*644MEMORANDUM **
Jose Luis Manzo (“Manzo”) was found guilty by a jury of conspiring to possess eighty-six cases of pseudoephedrine with intent to manufacture methamphetamine, and subsequently pled guilty to a separate charge of distribution of fifty or more grams of methamphetamine. The district court imposed a single sentence for both offenses, which Manzo now challenges on appeal. Because the parties are familiar with the facts, we will not recount them here. We affirm.
Manzo argues that the district court erred in determining that his offense involved 44,582.4 grams of pseudoephedrine, when this fact was not specifically found by a jury beyond a reasonable doubt. We disagree. It was proper for the district court to determine the quantity of drugs as it did from a preponderance of the evidence. United States v. Kilby, 443 F.3d 1135, 1140-41 (9th Cir.2006) (citing United States v. Ameline, 409 F.3d 1073, 1086 (9th Cir.2005) (en banc)).
We reject Manzo’s contention that the district court erred in denying him a downward departure for acceptance of responsibility. He pled guilty to the distribution charge, but he went to trial on the conspiracy charge.
Manzo also argues the government breached the plea agreement by failing to recommend a downward departure. Manzo neglected to raise this claim at the sentencing hearing, and no plain error occurred. See United States v. Cannel, 517 F.3d 1172, 1175-76 (9th Cir.2008).

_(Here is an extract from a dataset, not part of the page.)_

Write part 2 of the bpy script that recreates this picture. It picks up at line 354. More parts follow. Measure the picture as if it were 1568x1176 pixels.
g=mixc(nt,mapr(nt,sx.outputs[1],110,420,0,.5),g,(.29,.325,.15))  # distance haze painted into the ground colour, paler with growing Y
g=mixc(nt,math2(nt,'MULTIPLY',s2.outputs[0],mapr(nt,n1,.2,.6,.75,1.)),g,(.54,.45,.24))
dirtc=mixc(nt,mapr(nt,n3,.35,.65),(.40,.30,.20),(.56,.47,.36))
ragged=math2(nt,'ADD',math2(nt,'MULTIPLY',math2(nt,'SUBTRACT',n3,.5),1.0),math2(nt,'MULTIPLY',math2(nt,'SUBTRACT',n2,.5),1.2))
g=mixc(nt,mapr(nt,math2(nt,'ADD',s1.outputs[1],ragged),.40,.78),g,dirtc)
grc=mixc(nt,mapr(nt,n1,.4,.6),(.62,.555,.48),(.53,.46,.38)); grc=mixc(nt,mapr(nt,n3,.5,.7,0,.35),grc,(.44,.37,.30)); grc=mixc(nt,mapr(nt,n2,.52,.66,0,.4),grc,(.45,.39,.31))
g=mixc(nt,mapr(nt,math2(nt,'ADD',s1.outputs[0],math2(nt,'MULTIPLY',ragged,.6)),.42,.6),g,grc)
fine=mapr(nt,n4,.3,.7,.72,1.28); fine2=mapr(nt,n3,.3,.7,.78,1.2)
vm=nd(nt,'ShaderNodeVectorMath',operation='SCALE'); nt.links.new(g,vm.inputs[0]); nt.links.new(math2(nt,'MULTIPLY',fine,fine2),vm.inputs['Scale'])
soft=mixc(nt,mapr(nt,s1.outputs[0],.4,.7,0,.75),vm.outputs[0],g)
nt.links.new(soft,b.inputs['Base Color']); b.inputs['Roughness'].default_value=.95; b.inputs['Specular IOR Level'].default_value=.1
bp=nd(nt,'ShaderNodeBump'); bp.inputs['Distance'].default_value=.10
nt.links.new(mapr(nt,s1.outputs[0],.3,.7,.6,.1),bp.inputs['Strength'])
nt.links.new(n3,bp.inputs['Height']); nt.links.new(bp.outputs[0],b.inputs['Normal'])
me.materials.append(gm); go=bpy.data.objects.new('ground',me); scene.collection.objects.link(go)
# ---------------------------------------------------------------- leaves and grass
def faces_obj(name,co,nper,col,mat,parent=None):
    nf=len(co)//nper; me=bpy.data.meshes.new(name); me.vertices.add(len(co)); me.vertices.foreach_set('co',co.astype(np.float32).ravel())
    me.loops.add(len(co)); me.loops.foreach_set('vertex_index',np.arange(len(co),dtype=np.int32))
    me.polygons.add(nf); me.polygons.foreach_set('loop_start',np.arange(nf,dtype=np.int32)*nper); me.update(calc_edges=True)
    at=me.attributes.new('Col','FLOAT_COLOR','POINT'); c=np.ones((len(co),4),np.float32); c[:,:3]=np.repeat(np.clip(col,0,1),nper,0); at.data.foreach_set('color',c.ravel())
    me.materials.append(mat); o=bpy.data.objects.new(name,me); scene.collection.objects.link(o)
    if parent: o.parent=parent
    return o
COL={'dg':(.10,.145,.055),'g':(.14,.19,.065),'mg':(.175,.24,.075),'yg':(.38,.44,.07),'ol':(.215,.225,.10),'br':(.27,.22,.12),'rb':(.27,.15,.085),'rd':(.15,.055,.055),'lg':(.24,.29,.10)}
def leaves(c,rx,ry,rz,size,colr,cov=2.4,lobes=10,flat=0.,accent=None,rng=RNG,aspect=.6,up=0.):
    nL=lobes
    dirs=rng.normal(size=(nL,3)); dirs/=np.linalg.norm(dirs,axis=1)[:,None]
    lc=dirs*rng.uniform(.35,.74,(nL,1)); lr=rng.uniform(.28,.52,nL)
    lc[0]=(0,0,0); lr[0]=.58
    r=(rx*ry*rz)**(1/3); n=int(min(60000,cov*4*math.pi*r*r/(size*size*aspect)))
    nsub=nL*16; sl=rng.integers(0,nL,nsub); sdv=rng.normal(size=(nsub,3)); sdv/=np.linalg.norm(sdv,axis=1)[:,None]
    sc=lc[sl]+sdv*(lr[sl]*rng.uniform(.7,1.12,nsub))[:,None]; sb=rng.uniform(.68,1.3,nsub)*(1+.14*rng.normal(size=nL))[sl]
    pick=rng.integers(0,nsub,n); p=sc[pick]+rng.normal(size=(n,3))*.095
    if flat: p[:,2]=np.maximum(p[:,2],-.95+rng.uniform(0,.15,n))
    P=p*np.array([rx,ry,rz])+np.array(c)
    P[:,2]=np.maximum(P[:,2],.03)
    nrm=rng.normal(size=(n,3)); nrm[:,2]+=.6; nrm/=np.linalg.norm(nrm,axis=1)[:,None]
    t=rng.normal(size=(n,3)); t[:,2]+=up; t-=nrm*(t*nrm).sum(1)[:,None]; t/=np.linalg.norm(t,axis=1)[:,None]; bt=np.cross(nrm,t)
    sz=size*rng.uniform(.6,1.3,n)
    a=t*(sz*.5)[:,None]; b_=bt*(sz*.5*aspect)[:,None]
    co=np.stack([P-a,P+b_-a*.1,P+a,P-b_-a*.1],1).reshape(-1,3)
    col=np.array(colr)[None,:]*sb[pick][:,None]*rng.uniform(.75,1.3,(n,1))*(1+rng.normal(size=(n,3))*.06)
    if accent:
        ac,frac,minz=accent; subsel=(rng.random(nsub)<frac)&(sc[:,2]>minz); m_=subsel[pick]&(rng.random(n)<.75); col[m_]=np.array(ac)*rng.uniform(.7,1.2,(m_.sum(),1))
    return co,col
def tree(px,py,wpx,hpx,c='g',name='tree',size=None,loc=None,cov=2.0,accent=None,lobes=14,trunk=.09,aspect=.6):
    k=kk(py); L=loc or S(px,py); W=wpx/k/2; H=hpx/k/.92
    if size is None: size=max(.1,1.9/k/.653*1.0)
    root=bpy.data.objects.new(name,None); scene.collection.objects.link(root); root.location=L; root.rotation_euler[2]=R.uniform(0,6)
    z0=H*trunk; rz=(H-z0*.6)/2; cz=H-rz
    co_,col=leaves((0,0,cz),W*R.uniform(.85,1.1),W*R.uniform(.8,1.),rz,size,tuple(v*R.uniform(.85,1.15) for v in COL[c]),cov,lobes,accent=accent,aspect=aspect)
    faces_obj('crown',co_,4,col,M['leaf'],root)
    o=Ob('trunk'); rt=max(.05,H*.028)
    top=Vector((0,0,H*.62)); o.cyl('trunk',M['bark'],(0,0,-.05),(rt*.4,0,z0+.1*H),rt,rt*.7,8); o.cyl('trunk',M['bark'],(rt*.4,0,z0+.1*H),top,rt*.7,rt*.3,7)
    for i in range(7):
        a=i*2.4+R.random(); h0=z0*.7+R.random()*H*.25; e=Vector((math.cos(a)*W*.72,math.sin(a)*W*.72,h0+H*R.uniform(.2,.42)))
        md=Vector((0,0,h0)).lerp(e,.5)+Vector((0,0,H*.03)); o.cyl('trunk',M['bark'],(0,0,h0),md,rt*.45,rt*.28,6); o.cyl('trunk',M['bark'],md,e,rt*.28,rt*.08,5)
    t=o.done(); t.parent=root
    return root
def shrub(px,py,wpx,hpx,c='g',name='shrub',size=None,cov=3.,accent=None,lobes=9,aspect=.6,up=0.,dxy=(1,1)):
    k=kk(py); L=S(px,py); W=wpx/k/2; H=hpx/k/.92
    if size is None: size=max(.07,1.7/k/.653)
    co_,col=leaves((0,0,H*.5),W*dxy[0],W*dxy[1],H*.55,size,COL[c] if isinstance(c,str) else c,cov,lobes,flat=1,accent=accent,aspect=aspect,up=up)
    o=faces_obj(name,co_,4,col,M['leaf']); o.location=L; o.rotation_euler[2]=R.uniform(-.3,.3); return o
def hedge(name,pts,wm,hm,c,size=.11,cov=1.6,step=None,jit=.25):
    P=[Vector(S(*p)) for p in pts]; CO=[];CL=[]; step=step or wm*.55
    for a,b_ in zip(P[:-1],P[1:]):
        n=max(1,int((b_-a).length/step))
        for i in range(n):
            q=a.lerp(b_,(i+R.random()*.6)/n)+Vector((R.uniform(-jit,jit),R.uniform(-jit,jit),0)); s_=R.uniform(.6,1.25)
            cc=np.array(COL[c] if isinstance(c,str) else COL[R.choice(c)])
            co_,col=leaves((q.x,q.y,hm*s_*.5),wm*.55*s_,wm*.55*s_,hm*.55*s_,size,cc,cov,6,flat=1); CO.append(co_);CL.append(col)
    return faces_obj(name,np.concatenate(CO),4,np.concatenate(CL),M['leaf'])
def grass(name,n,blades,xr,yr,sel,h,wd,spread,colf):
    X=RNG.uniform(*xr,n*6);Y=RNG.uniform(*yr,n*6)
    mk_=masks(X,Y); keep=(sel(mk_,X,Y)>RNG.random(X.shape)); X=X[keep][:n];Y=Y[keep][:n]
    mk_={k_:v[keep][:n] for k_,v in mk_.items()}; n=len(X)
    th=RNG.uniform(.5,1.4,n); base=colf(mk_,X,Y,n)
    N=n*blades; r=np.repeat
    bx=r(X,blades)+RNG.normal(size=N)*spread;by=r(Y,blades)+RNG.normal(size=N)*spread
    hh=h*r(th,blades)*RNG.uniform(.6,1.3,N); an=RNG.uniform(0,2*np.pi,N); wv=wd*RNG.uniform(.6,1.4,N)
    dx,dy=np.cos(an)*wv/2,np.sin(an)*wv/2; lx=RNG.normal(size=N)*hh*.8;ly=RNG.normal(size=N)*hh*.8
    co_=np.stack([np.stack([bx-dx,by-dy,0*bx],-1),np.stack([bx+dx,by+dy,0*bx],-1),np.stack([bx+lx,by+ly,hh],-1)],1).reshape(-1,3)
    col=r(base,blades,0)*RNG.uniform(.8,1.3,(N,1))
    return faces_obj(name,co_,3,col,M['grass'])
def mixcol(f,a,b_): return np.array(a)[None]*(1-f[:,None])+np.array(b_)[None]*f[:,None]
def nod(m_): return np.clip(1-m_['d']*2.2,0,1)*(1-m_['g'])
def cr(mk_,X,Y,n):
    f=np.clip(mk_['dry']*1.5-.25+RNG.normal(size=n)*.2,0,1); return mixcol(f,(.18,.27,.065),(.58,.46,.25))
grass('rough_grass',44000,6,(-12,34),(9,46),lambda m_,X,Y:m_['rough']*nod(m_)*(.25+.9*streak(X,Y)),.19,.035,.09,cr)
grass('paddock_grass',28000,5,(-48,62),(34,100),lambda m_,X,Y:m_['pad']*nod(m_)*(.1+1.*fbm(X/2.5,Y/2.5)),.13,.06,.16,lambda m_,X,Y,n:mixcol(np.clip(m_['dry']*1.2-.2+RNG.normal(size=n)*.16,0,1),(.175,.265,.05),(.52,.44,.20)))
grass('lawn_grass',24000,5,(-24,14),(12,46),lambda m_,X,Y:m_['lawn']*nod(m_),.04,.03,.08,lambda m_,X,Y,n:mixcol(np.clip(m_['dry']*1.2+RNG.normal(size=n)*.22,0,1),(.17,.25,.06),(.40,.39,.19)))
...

Finally, we reject Manzo’s contention that the district court’s written judgment must be conformed to its oral pronouncement. The district court made a technical error during the oral pronouncement of sentence, which it properly corrected by issuing a written judgment during the window allowed by Federal Rule of Criminal Procedure 35(a).
AFFIRMED.
This disposition is not appropriate for publication and is not precedent except as provided by 9th Cir. R. 36-3.